Harley Quinn is now a movie star (“Suicide Squad”), soon to be starring in her own movie (“Gotham City Sirens”) and one of the most popular characters in the pages of DC Comics, where she appears in multiple series, including her own.
But it was “Batman: The Animated Series” where she appeared for the first time, and it is that animated universe where “Batman and Harley Quinn” (available now on 4K, Blu-ray and digitally) takes place. Her equal billing in the movie’s title shows how far Harley has come since her cartoon beginnings, and she gives the story some dark and sexy moments because she’s not confined to after-school rules of animated television.
The movie serves as a reunion of sorts, as Batman and Nightwing (who was a teenage Robin the Boy Wonder when BTAS began in the early ’90s and is now an adult) are forced to work together with Harley to stop Poison Ivy and the Floronic Man from turning every living thing on Earth into a plant.
There are certain elements that just have to be there for a BTAS story to work, and they’re all there. Bruce Timm, one of BTAS’s key creators during the show’s original run on television and Harley Quinn’s co-creator, is a producer on this movie. The classic BTAS animated style, cartoony but dark, featuring a square-jawed Batman with backward-pointing ears on his cowl, is there.
Perhaps most important are the voice actors. There is no way you can have a BTAS story without the talents of Kevin Conroy (Batman) and Loren Lester (Nightwing). This dynamic vocal duo is the heart of BTAS. Arleen Sorkin (the original animated voice of Harley Quinn) isn’t around this time, but Melissa Rauch provides her best high-pitched, take-no-nonsense Brooklyn accent as Harley. This is the first notable WB/DC animated release since the retirement of legendary voice director Andrea Romano, but casting and voice director Wes Gleason steps in and makes sure this new take on a beloved universe sounds the way its supposed to.
That new take involves making this universe a bit more naughty. BTAS was always a show both kids and adults could enjoy during its television run, but it existed in a strictly PG world. “Batman and Harley Quinn” is rated PG-13, and the producers take that rating as far as they can go with it. Not to say we haven’t seen DC’s animated movies enter R-rated territory, which “Justice League Dark” and “The Killing Joke” did recently. But there’s something about this particular animated world operating at a more adult pace, in terms of actions and dialogue, that feels a little shocking at times to watch.

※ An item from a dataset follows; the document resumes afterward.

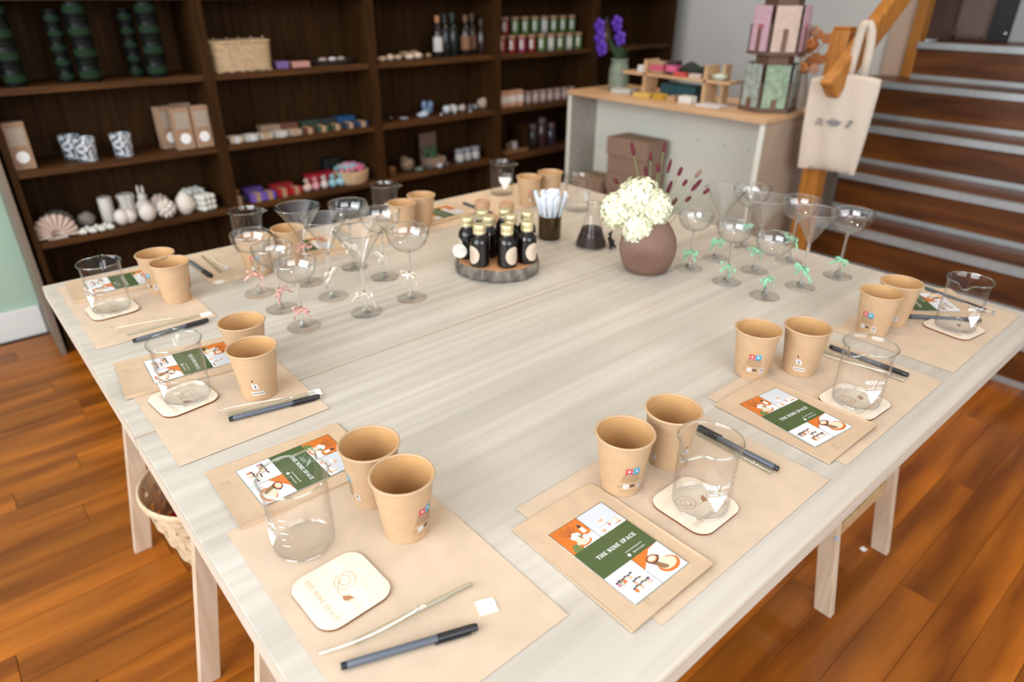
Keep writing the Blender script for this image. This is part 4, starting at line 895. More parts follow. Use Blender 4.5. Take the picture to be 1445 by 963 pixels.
# rotating card rack
rk = thing('card_rack', 'tiered brown cardboard rack of greeting cards at the right end of the counter', 'card rack', (2.885, 1.620, Z9), rad(12))
hexa = lambda r, n=6, o=0: [(r * cos(2 * pi * k / n + o), r * sin(2 * pi * k / n + o)) for k in range(n)]
MB().prism(hexa(.125), 0, .012).build('base', BOXD, rk, smooth=False); MB().prism(hexa(.080), .012, .70).build('core', plain('rack_brown', (.17, .085, .05)), rk, smooth=False)
cards = [(.38, .44, .40), (.30, .40, .27), (.62, .40, .48), (.60, .44, .35), (.30, .45, .50), (.62, .58, .54)]
for tier in range(3):
    z0 = .012 + tier * .222
    MB().prism(hexa(.124), z0 - (.0 if tier == 0 else .006), z0 + .006).build('tray', BOXD, rk, smooth=False)
    for k in range(6):
        a = 2 * pi * (k + .5) / 6; Mx = Matrix.Rotation(a, 4, 'Z'); q = MB()
        hgt = .095 if tier else .045
        q.box(.109, 0, z0 + hgt / 2, .004, .022, hgt, 0, Mx) if tier == 0 else q.box(.109, 0, z0 + hgt / 2, .004, .018, hgt, 0, Mx)
        q.build('pocket_front', plain('rack_brown', 0), rk, smooth=False)
        a2 = 2 * pi * k / 6; q = MB().box(.112, 0, z0 + .055, .018, .006, .11, 0, Matrix.Rotation(a2, 4, 'Z')); q.build('divider', BOXD, rk, smooth=False)
        c = cards[(tier * 2 + k) % 2 + tier * 2]; cm = plain('card_tone_%d_%d' % (tier, k % 2), c) if tier else mat('card_leafy_%d' % (k % 2), c, .6, 0, 45, col2=[v * .62 for v in c])
        q = MB().box(.1035, 0, z0 + .094, .003, .098, .172, 0, Mx); cd_ = q.build('greeting_card', cm, rk, smooth=False)
        if tier == 1 and k % 2 == 0:
            h = MB(); h.prism([(.018 * 16 * sin(u) ** 3 / 16, .016 * (13 * cos(u) - 5 * cos(2 * u) - 2 * cos(3 * u) - cos(4 * u)) / 16) for u in [2 * pi * i / 24 for i in range(24)]], 0, .0006)
            h.build('heart', plain('rose_heart', (.45, .10, .16)), cd_, smooth=False).matrix_local = Mx @ Matrix.Translation((.1052, 0, z0 + .10)) @ Matrix.Rotation(pi / 2, 4, 'Z') @ Matrix.Rotation(pi / 2, 4, 'X')
# pale vase with dried orange flowers
pv = thing('dried_flower_vase', 'pale vase with dried orange flowers behind the card rack', 'vase', (3.00, 1.545, Z9))
MB().lathe([(0, 0), (.030, 0), (.036, .03), (.034, .08), (.026, .12), (.022, .15), (.018, .15), (0, .14)], 24).build('body', plain('pale_vase', (.50, .43, .34)), pv)
of = plain('dried_orange', (.52, .17, .03)); rr = random.Random(11)
for k in range(16):
    e = Vector((rr.uniform(-.06, .05), rr.uniform(-.10, .035), rr.uniform(.17, .33))); m = MB().tube([(0, 0, .14), e], .0016, 5)
    for p in range(6):
        a = p * pi / 3; m.ball((e.x, e.y + .014 * cos(a), e.z + .012 * sin(a)), (.006, .011, .010), 6)
    m.build('dried_flower', of if k % 4 else plain('dried_peach', (.55, .28, .15)), pv)
# tote bag over the newel
tb = thing('tote_bag', 'unbleached cotton tote bag hanging from the newel post', 'bag', (2.868, 1.292, .695), rad(-78)); m = MB(); n, q = 16, 20; vs = []; fs = []
for side in (0, 1):
    for i in range(n + 1):
        for j in range(q + 1):
            u, v = i / n, j / q; w = .121 + .010 * v - .008 * (1 - v) ** 3; x = (u - .5) * 2 * w; bulge = .016 * sin(pi * u) * (1 - .45 * v) * (1 - (1 - min(1, v * 6)) ** 2) + .003
            y = (bulge + .004 * sin(14 * u + 3 * v)) * (1 if side == 0 else -1) + .003 * sin(5 * u + 2 * v); z = v * .375 - .012 * abs(u - .5) ** 2 * (1 - v) + (.018 * (1 - sin(pi * u)) * -v) + (.012 * u * v)
            vs.append((x, y, z))
for side in (0, 1):
    b = side * (n + 1) * (q + 1)
    for i in range(n):
        for j in range(q): a = b + i * (q + 1) + j; fs.append((a, a + q + 1, a + q + 2, a + 1))
B = (n + 1) * (q + 1)
for j in range(q): fs.append((j, j + 1, B + j + 1, B + j)); a = n * (q + 1) + j; fs.append((a, a + 1, B + a + 1, B + a))
for i in range(n): a = i * (q + 1); fs.append((a, a + q + 1, B + a + q + 1, B + a))
o = m.add(vs, fs).build('cloth_body', TOTE, tb, ang=80); o.modifiers.new('t', 'SOLIDIFY').thickness = .001
def flatband(pts, w, name, parent, mt, th=.002):
    m = MB(); vs = []
    for p in pts: vs += [(p[0] - w / 2, p[1], p[2]), (p[0] + w / 2, p[1], p[2])]
    o = m.add(vs, [(2 * i, 2 * i + 1, 2 * i + 3, 2 * i + 2) for i in range(len(pts) - 1)]).build(name, mt, parent); s_ = o.modifiers.new('t', 'SOLIDIFY'); s_.thickness = th; return o
for s_ in (-1, 1):
    yy = .006 * s_
    flatband([(.062, yy, .36), (.062, yy, .44), (.060, yy, .50), (.052, yy, .545), (.034, yy * 2, .575)], .030, 'handle', tb, TOTE); flatband([(.010, yy, .36), (.012, yy * 1.2, .44), (.016, yy * 1.4, .52), (.022, yy * 2, .560), (.034, yy * 2, .575)], .030, 'handle', tb, TOTE)
m = MB(); gq = plain('grey_fabric_print', (.22, .20, .19))
yb = -.0245
for cx_, sh in ((-.062, 0), (-.005, 1), (.052, 2)):
    if sh == 0: pl = [[(cx_ + a * .5, .19 + b), (cx_ + a * .5 + .004, .19 + b + .002), (cx_ + a * .5 + .006, .205 + b), (cx_ + a * .5 - .003, .203 + b)] for a, b in ((-.02, -.01), (-.012, .008), (0, -.006), (.012, .004), (.018, -.012))]
    elif sh == 1: pl = [[(cx_ + .028 * cos(t_), .205 + .022 * sin(t_)) for t_ in [pi + pi * k / 12 for k in range(13)]], [(cx_ - .014, .206), (cx_ - .002, .206), (cx_ - .008, .216)], [(cx_ + .002, .207), (cx_ + .012, .205), (cx_ + .008, .214)]]
    else: pl = [[(cx_ - .012, .185), (cx_ - .002, .182), (cx_ + .006, .190), (cx_ - .002, .198)], [(cx_, .195), (cx_ + .014, .200), (cx_ + .012, .214), (cx_ - .002, .212)]]
    for p in pl: m.add([(x, yb, z) for x, z in p], [tuple(range(len(p)))])
m.build('grey_print', gq, tb, smooth=False)

# ------------------------------------------------------------------ things on the bookcase shelves
S1, S2, S3 = .4725, .7495, 1.0425
def jar_m(r, h):
    t = thing('stacked_jar', '', 'jar')
    MB().lathe([(0, 0), (r * .95, 0), (r, .003), (r, h * .80), (r * .94, h * .84), (0, h * .84)], 20).build('glass', BLACKG, t)
    MB().lathe([(r * 1.01, h * .22), (r * 1.012, h * .24), (r * 1.012, h * .54), (r * 1.01, h * .56)], 20).build('label', GREENL, t)
    MB().lathe([(0, h * .84), (r * 1.0, h * .84), (r * 1.02, h * .86), (r * 1.02, h * .98), (r * .97, h), (0, h)], 20).build('lid', BLACKG, t)
    return t
JB, JS = Proto(lambda: jar_m(.037, .074)), Proto(lambda: jar_m(.027, .050))
for i, (x, y, big, n, w) in enumerate([(.330, 3.160, 1, 4, 'first'), (.505, 3.200, 0, 5, 'second'), (.577, 3.150, 1, 4, 'middle'), (.757, 3.215, 0, 5, 'fourth'), (.820, 3.155, 1, 4, 'last')]):
    for k in range(n):
        (JB if big else JS).put('%s black jar up in the %s jar stack of the first bay' % (('lowest', 'second', 'third', 'fourth', 'fifth')[k], w), (x + random.uniform(-.002, .002), y, S3 + k * (.0742 if big else .0502)), i, 'black jars with green labels')
def packet():
    t = thing('kraft_packet', '', 'packet')
    MB().box(0, 0, .086, .072, .045, .172).build('body', KRAFTB, t, smooth=False, bevel=.002)
    MB().box(0, -.0228, .120, .056, .0012, .066).build('window', plain('window_beige', (.40, .33, .25), .3), t, smooth=False)
    MB().prism(arc(0, .046, .022, .022, 0, 360, 20)[:-1], 0, .001, M=Matrix.Translation((0, -.0234, 0)) @ Matrix.Rotation(pi / 2, 4, 'X')).build('round_label', STICK, t, smooth=False); return t
KRAFTB = mat('brown_carton', (.36, .22, .13), .8, .1, 20); PK = Proto(packet)
PK.put('brown packet with round white label, alone at the left end of the shelf', (.275, 3.165, S2), rad(6)); PK.put('brown packet with label, leftmost of the right group', (.820, 3.215, S2), rad(14))
PK.put('brown packet with label, middle of the right group', (.862, 3.150, S2), rad(4)); PK.put('brown packet with label, rightmost of the right group', (.940, 3.150, S2), rad(4)); PK.put('brown packet behind the right group against the divider', (.905, 3.26, S2), rad(4))
SPK = mat('speckled_glaze', (.70, .74, .76), .3, 0, 85, col2=(.045, .06, .075), contrast=(.44, .52), detail=2)
def tumbler():
    t = thing('speckled_tumbler', '', 'tumbler'); MB().lathe([(0, 0), (.030, 0), (.033, .004), (.040, .090), (.038, .090), (.031, .008), (0, .006)], 28).build('glazed_wall', SPK, t); return t
TU = Proto(tumbler); TU.put('speckled tumbler behind its twin on the packet shelf', (.458, 3.245, S2)); TU.put('speckled tumbler in front of its twin on the packet shelf', (.492, 3.160, S2)); TU.put('speckled tumbler standing alone on the packet shelf', (.624, 3.160, S2))
def cndl(name, label, x, y, z, mb, m=WAX, rz=0, cat='candle', wickz=None, grp=None):
    t = thing(name, label, cat, (x, y, z), rz, grp); mb.build('wax_body', m, t)
    if wickz: MB().tube([(0, 0, wickz - .004), (.001, 0, wickz + .010)], .0012, 5).build('wick', WICK, t)
    return t
def shell(R_):
    m = MB(); n, q = 44, 10; vs = []; fs = []
    for s_ in (1, -1):
        for i in range(n + 1):
            a = rad(-8 + 196 * i / n)
            for j in range(q + 1):
                v = j / q; r = R_ * v * (1 + .02 * cos(i * 2 * pi / 4)); d_ = (R_ * .33 * math.sqrt(max(0, 1 - v * v)) + .004) * (.55 + .45 * v if v < .3 else 1) + .010 * v * cos(i * 2 * pi / 4)
                vs.append((r * cos(a), -s_ * d_, R_ * .22 + max(-R_ * .2, r * sin(a))))
    B_ = (n + 1) * (q + 1)
    for s_ in (0, 1):
        for i in range(n):
            for j in range(q): a = s_ * B_ + i * (q + 1) + j; fs.append((a, a + q + 1, a + q + 2, a + 1))
    for i in range(n): a = i * (q + 1) + q; fs.append((a, a + q + 1, B_ + a + q + 1, B_ + a))
    m.add(vs, fs); m.box(0, 0, R_ * .06, R_ * .9, R_ * .5, R_ * .12); return m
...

There’s sex (you don’t see it, but you know it happens), dark and dirty humor, plenty of all the bad words a PG-13 rating allows, most of them coming from Harley Quinn. And Harley and Ivy’s more-than-friends relationship is hinted at a lot more strongly than it ever was on BTAS.
Timm and his collaborators realized that any new BTAS movie would just feel like another episode of the original show if chances weren’t taken. A wild card character like Harley Quinn provided the opportunity to kick up the maturity a notch.
“Batman and Harley Quinn” feels like a thank you and a sly wink to the audience that made BTAS a part of their childhoods and who are now adults. There’s enough here for old and new fans of this universe, and hopefully this isn’t the last time WB/DC lets this Batman world stay up a little later.